Der Westen muss Mut zeigen
Es ist möglich, Putin und seine Bestrebungen zu stoppen - indem man seine Armee in der Ukraine besiegt. Der Zusammenbruch der russischen "militärischen Spezialoperation" könnte die russische Elite dazu zwingen, ihre Haltung gegenüber dem Diktator zu überdenken und ihn als Versager zu betrachten. Eine Niederlage auf dem Schlachtfeld in der Ukraine könnte der Schlüssel zu einem Wandel innerhalb Russlands sein, der die Spannungen abbaut, den Krieg beendet und möglicherweise zu einer Normalisierung der Beziehungen zu Europa führt.
In diesem Zusammenhang wird die militärische Hilfe für die Ukraine, die einen ungleichen Kampf nicht nur um ihre eigene Existenz, sondern auch um die Freiheit Europas als Ganzes führt, von entscheidender Bedeutung sein. Der Westen muss seine Unterstützung für das angegriffene Land umfassend fortsetzen. Sie muss so stark sein, dass die Ukraine den Krieg gewinnen kann. Mehr statt weniger Hilfe ist ein Muss im Kampf gegen Putins Autoritarismus und zur Stärkung von Freiheit und Demokratie auf dem europäischen Kontinent.

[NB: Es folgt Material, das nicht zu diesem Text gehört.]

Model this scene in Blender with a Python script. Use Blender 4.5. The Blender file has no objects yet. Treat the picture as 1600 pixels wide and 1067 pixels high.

Russland muss diesen Krieg verlieren, um sich endlich den inneren Problemen zuzuwenden und sie zu lösen, anstatt unter hohem Blutzoll einen überholten und bösartigen Status quo zu verlängern, wie es Putin tut. Zu diesem Zweck muss der Westen Mut und Entschlossenheit zeigen - so wie es Alexej sein Leben lang getan hat. Wenn es Russland gelingt, Schritte in Richtung Liberalisierung und einer gerechten Gesellschaft zu unternehmen, wäre dies das beste Gedenken an Alexej Nawalny und all jene, die selbstlos gegen Putins archaische und aggressive Tyrannei gekämpft haben. Das Vermächtnis hat uns Nawalny hinterlassen. Wir müssen es als Auftrag verstehen.